** START OF Stored rows **
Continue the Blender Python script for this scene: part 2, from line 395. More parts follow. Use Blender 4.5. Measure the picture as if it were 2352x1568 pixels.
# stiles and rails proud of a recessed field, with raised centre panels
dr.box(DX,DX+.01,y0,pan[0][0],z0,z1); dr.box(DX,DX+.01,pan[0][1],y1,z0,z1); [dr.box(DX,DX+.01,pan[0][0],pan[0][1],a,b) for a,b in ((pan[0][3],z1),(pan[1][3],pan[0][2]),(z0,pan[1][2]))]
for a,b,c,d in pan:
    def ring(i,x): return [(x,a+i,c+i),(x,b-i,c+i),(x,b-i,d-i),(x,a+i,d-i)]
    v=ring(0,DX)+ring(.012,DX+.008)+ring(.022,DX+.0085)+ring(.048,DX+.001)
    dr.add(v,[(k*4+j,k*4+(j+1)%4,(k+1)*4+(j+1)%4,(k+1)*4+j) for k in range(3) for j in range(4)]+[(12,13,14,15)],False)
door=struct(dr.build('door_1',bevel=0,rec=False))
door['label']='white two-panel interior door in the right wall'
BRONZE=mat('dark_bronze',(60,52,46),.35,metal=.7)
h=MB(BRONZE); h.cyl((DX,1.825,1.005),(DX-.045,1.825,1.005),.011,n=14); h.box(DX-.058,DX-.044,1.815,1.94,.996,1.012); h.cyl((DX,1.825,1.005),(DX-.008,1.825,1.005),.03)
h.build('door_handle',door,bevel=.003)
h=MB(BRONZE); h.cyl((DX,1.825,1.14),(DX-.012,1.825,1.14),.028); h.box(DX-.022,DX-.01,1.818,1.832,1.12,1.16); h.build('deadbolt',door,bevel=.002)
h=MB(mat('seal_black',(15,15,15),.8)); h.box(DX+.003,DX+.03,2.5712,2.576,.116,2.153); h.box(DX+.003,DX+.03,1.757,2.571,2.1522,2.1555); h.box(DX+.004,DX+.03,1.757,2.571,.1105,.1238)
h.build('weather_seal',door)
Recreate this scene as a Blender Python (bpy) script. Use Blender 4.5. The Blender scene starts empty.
** END OF Stored rows **
Exercise:
From the entries, report each line that includes the word "this".

Exercise solution:
Continue the Blender Python script for this scene: part 2, from line 395. More parts follow. Use Blender 4.5. Measure the picture as if it were 2352x1568 pixels.
Recreate this scene as a Blender Python (bpy) script. Use Blender 4.5. The Blender scene starts empty.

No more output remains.